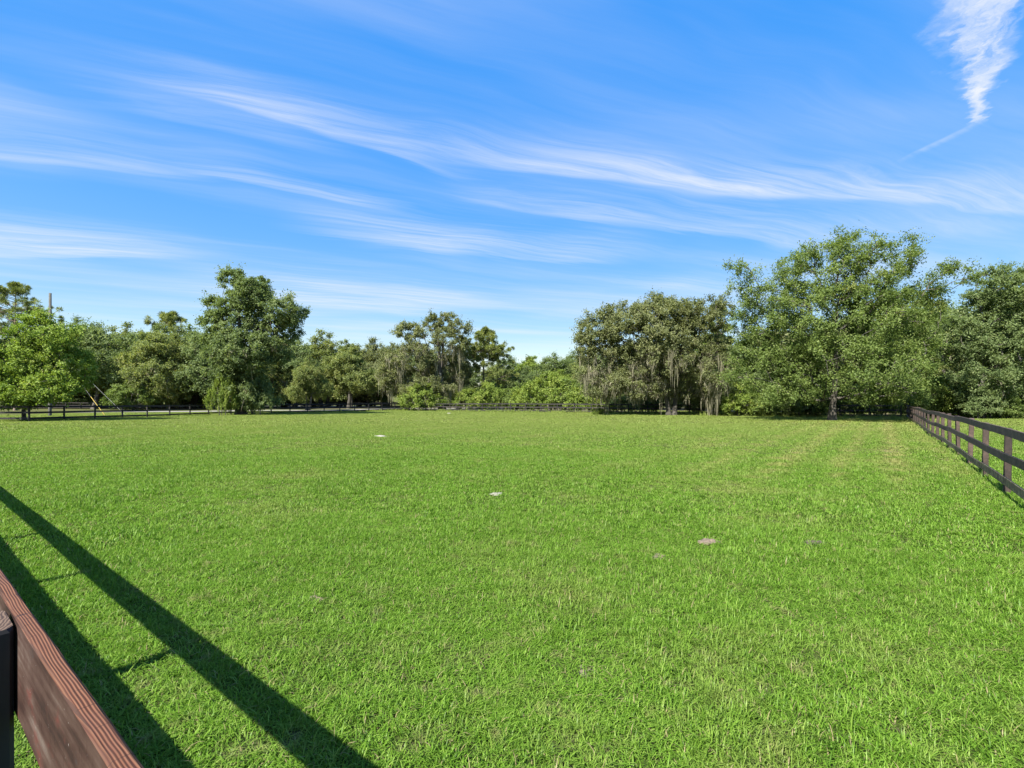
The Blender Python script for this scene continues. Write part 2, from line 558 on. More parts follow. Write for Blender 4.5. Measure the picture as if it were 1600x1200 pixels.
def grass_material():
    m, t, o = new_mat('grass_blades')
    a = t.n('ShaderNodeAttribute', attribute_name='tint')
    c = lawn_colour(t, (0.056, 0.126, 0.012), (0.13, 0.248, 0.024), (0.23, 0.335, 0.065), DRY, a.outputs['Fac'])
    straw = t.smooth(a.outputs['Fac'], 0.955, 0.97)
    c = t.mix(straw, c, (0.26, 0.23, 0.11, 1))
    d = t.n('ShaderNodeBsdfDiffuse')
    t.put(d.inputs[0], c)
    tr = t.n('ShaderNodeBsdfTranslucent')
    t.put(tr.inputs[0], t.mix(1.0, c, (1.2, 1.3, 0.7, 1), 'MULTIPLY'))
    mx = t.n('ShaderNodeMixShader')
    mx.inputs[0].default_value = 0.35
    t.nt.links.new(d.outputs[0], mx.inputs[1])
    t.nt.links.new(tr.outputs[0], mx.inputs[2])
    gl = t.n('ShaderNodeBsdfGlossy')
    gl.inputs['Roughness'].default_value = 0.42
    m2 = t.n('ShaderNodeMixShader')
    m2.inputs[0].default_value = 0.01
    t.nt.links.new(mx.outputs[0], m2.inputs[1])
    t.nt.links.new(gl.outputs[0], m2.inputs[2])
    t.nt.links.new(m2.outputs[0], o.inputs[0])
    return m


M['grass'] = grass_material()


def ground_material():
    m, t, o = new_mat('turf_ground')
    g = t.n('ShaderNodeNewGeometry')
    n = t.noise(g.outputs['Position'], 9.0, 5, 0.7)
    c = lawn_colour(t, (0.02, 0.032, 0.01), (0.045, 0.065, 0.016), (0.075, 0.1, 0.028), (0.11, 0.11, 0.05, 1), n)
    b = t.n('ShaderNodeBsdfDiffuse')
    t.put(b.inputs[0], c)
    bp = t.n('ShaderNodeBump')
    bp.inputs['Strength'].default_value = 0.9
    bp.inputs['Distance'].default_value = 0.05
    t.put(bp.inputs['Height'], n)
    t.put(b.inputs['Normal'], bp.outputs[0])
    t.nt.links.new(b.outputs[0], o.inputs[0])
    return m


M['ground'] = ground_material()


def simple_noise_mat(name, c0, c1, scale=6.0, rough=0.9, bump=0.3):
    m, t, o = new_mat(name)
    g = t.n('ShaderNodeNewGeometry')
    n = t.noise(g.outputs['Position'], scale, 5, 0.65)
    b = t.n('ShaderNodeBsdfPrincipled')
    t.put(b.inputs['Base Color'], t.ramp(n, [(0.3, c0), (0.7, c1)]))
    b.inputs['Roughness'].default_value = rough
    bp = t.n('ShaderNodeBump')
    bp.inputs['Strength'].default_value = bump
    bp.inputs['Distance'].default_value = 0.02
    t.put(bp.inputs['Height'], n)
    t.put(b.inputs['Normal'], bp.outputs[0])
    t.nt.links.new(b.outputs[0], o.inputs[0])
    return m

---

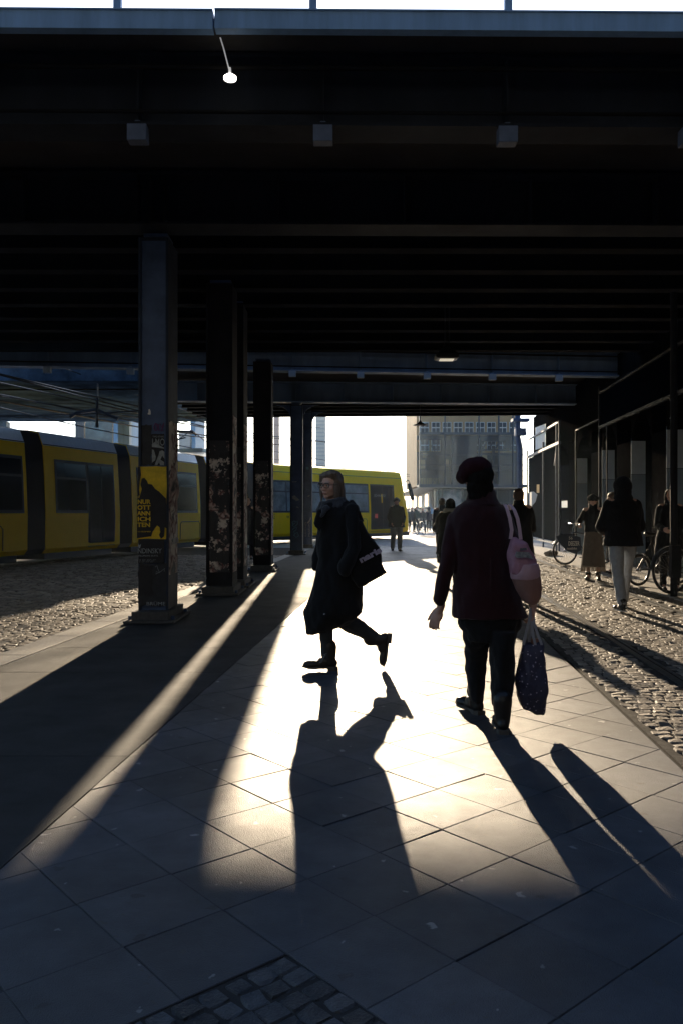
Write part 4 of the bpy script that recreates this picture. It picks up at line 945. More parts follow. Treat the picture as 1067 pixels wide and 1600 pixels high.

| Given problem |
Taking the material above, extract exactly and only the lines from the line with "The Blender Python" to the line with "n = t.noise(g.outputs['Position'], 9.0, 5, 0.7)", inclusive of both.

| Answer to this problem |
The Blender Python script for this scene continues. Write part 2, from line 558 on. More parts follow. Write for Blender 4.5. Measure the picture as if it were 1600x1200 pixels.
def grass_material():
    m, t, o = new_mat('grass_blades')
    a = t.n('ShaderNodeAttribute', attribute_name='tint')
    c = lawn_colour(t, (0.056, 0.126, 0.012), (0.13, 0.248, 0.024), (0.23, 0.335, 0.065), DRY, a.outputs['Fac'])
    straw = t.smooth(a.outputs['Fac'], 0.955, 0.97)
    c = t.mix(straw, c, (0.26, 0.23, 0.11, 1))
    d = t.n('ShaderNodeBsdfDiffuse')
    t.put(d.inputs[0], c)
    tr = t.n('ShaderNodeBsdfTranslucent')
    t.put(tr.inputs[0], t.mix(1.0, c, (1.2, 1.3, 0.7, 1), 'MULTIPLY'))
    mx = t.n('ShaderNodeMixShader')
    mx.inputs[0].default_value = 0.35
    t.nt.links.new(d.outputs[0], mx.inputs[1])
    t.nt.links.new(tr.outputs[0], mx.inputs[2])
    gl = t.n('ShaderNodeBsdfGlossy')
    gl.inputs['Roughness'].default_value = 0.42
    m2 = t.n('ShaderNodeMixShader')
    m2.inputs[0].default_value = 0.01
    t.nt.links.new(mx.outputs[0], m2.inputs[1])
    t.nt.links.new(gl.outputs[0], m2.inputs[2])
    t.nt.links.new(m2.outputs[0], o.inputs[0])
    return m


M['grass'] = grass_material()


def ground_material():
    m, t, o = new_mat('turf_ground')
    g = t.n('ShaderNodeNewGeometry')
    n = t.noise(g.outputs['Position'], 9.0, 5, 0.7)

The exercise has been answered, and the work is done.